begin DATA SHOWN

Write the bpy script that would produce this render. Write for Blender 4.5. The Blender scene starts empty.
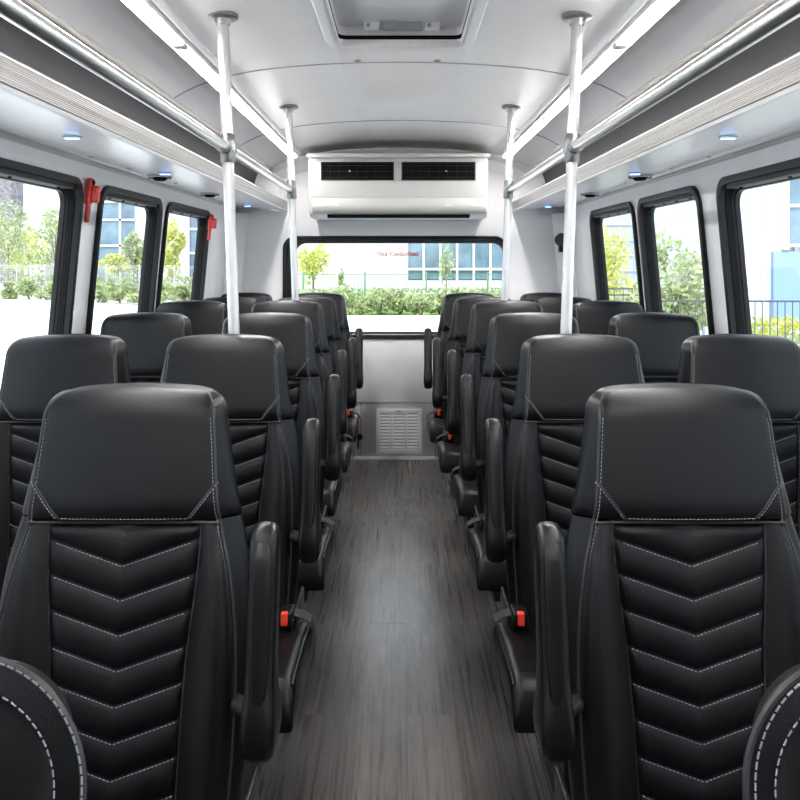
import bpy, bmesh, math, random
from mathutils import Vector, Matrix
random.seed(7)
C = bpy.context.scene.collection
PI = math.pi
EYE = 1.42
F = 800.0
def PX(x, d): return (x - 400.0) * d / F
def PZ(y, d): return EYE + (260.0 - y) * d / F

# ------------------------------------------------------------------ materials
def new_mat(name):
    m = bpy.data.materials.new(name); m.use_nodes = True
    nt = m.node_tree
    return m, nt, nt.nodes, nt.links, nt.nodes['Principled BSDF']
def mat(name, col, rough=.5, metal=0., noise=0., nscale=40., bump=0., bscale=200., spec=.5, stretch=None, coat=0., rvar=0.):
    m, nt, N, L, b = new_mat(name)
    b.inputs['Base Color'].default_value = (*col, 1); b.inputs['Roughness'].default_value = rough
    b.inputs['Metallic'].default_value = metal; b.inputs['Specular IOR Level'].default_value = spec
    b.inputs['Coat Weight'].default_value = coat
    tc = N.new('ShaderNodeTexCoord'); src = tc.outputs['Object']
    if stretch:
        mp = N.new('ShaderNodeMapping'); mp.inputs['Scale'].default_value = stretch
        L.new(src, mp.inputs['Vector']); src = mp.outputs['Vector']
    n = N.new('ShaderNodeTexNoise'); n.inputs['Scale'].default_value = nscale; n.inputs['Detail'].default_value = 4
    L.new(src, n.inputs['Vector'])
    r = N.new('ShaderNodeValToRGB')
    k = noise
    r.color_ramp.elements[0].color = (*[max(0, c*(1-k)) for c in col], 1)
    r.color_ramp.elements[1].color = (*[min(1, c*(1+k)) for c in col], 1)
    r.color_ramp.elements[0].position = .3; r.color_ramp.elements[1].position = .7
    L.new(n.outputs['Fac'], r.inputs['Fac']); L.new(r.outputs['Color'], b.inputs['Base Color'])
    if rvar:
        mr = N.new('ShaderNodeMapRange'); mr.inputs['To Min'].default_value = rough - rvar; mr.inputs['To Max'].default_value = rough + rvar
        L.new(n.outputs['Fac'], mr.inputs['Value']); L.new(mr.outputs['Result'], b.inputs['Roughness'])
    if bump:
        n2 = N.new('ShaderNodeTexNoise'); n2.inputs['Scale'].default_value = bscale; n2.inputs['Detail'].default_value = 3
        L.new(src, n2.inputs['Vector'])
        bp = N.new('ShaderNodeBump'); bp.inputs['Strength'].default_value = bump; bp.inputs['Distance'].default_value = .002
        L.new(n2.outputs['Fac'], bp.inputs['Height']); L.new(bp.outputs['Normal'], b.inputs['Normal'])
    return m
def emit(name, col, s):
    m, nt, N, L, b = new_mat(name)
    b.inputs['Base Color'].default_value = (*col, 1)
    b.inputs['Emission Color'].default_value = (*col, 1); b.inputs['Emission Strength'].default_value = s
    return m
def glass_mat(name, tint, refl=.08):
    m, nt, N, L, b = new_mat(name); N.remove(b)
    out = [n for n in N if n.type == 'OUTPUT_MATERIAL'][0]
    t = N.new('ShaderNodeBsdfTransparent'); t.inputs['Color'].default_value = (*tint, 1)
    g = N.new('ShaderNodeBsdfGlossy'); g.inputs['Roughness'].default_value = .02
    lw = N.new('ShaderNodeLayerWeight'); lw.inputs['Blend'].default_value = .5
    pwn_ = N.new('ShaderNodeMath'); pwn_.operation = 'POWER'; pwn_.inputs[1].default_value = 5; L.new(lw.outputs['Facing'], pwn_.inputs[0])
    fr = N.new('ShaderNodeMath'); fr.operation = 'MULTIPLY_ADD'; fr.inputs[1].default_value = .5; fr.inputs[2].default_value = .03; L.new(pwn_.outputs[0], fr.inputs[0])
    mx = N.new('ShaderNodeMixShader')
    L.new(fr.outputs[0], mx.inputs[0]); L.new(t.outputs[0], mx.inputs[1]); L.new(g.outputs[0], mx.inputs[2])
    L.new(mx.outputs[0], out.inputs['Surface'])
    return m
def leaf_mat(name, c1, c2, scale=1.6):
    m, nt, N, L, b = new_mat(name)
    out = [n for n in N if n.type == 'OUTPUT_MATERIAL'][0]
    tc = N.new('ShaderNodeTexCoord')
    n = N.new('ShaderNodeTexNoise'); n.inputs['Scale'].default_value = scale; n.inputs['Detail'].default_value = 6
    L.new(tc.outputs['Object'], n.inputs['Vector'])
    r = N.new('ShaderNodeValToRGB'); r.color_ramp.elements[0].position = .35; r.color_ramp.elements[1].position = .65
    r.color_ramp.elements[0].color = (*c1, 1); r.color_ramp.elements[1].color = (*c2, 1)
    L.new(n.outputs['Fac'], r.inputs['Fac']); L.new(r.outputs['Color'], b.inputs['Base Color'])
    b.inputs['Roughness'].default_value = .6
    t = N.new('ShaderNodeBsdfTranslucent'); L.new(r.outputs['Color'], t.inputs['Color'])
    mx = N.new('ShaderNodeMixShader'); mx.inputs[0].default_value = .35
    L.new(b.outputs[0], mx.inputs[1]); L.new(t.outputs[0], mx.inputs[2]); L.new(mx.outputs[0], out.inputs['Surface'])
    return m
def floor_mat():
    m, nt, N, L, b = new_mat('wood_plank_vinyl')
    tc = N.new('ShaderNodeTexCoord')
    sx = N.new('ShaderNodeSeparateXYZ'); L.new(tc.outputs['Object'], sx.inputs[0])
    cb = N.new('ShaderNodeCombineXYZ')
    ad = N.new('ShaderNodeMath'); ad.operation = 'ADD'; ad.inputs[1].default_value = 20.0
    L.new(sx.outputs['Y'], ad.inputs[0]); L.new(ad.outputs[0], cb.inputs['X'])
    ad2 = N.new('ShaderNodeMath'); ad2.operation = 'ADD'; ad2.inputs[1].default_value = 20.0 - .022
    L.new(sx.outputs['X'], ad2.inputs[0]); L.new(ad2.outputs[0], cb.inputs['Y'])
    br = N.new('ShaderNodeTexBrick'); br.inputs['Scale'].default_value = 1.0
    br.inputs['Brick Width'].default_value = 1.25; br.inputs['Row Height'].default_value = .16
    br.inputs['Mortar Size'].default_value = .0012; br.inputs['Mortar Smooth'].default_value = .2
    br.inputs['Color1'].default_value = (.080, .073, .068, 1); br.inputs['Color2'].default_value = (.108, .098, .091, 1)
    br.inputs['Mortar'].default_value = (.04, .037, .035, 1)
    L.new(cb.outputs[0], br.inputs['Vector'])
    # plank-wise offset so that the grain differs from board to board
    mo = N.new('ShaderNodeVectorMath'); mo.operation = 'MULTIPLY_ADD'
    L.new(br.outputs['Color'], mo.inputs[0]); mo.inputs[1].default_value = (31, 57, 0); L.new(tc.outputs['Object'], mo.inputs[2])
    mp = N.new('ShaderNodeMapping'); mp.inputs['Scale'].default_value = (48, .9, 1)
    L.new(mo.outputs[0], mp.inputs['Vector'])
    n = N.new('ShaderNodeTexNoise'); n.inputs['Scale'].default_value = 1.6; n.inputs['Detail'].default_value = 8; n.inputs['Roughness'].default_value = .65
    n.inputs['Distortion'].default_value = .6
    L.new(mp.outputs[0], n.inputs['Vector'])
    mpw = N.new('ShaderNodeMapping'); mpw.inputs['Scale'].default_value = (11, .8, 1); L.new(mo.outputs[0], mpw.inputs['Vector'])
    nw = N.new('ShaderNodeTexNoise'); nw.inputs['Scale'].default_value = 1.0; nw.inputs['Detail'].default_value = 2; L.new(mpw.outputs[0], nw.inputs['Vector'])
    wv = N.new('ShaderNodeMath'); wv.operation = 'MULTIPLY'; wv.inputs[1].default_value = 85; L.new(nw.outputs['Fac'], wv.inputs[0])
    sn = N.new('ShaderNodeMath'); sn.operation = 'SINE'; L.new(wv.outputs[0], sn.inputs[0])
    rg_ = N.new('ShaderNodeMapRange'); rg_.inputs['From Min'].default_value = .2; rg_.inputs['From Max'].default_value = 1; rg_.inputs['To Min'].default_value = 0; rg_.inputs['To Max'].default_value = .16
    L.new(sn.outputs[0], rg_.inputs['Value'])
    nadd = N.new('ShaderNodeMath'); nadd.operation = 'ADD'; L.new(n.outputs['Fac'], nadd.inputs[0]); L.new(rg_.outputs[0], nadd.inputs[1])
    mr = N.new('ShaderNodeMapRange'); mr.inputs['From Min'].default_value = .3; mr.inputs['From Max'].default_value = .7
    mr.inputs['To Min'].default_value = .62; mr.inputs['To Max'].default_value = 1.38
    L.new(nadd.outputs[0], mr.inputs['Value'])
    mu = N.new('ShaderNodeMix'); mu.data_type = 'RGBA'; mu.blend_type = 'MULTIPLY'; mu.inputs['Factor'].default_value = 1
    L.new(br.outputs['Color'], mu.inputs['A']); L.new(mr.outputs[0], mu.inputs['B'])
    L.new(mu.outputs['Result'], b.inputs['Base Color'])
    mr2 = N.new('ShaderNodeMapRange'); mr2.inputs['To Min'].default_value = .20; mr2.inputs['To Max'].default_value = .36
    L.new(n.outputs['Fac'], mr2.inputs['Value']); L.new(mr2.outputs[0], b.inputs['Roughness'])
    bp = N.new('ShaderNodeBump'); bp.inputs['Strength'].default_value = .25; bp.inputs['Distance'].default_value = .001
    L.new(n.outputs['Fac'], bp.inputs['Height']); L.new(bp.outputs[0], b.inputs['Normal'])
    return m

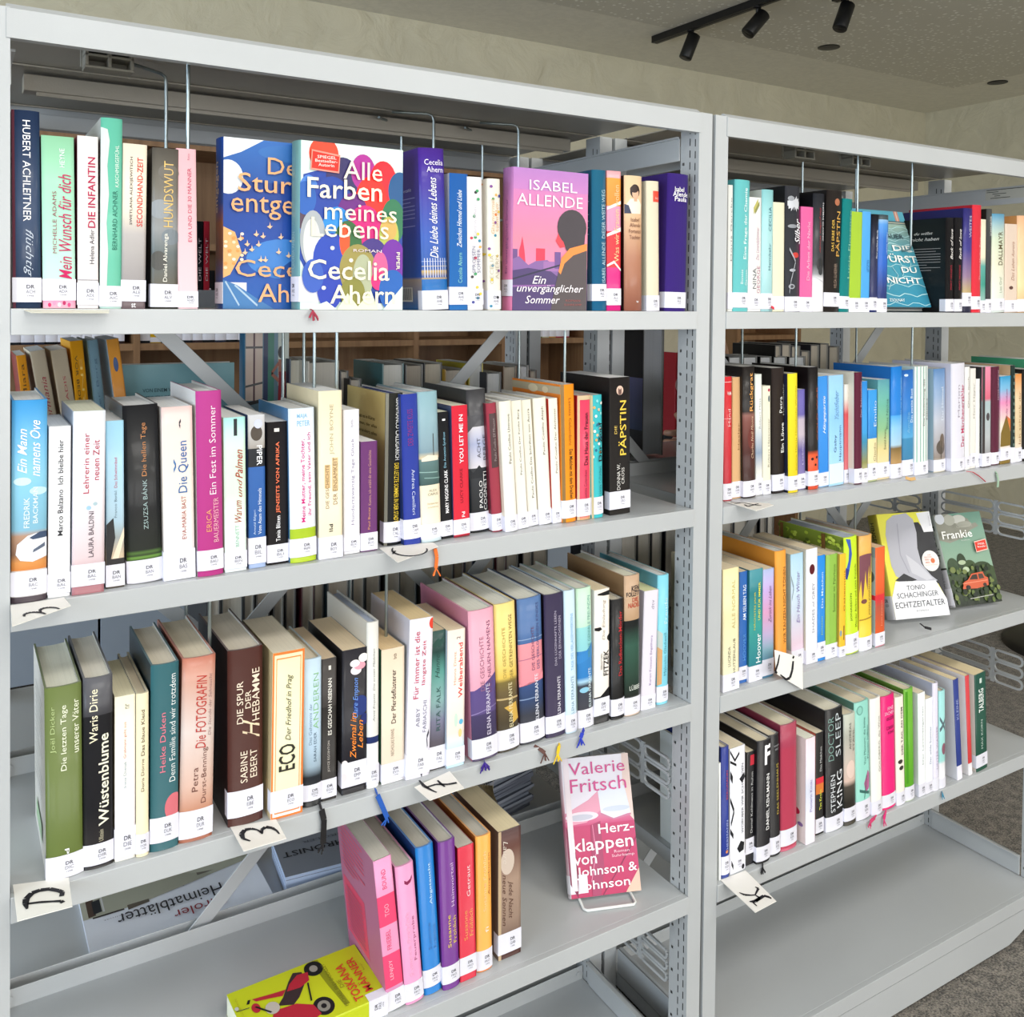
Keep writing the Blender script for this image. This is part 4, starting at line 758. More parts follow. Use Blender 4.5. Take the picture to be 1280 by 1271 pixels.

end DATA SHOWN

- _INSTRUCTIONS TO FOLLOW_:
Would you reproduce the lines above, from the very first through the line containing "def PZ(y, d): return", exactly and without the pictures?

- _RESULT OF THE EXERCISE_:
Write the bpy script that would produce this render. Write for Blender 4.5. The Blender scene starts empty.
import bpy, bmesh, math, random
from mathutils import Vector, Matrix
random.seed(7)
C = bpy.context.scene.collection
PI = math.pi
EYE = 1.42
F = 800.0
def PX(x, d): return (x - 400.0) * d / F
def PZ(y, d): return EYE + (260.0 - y) * d / F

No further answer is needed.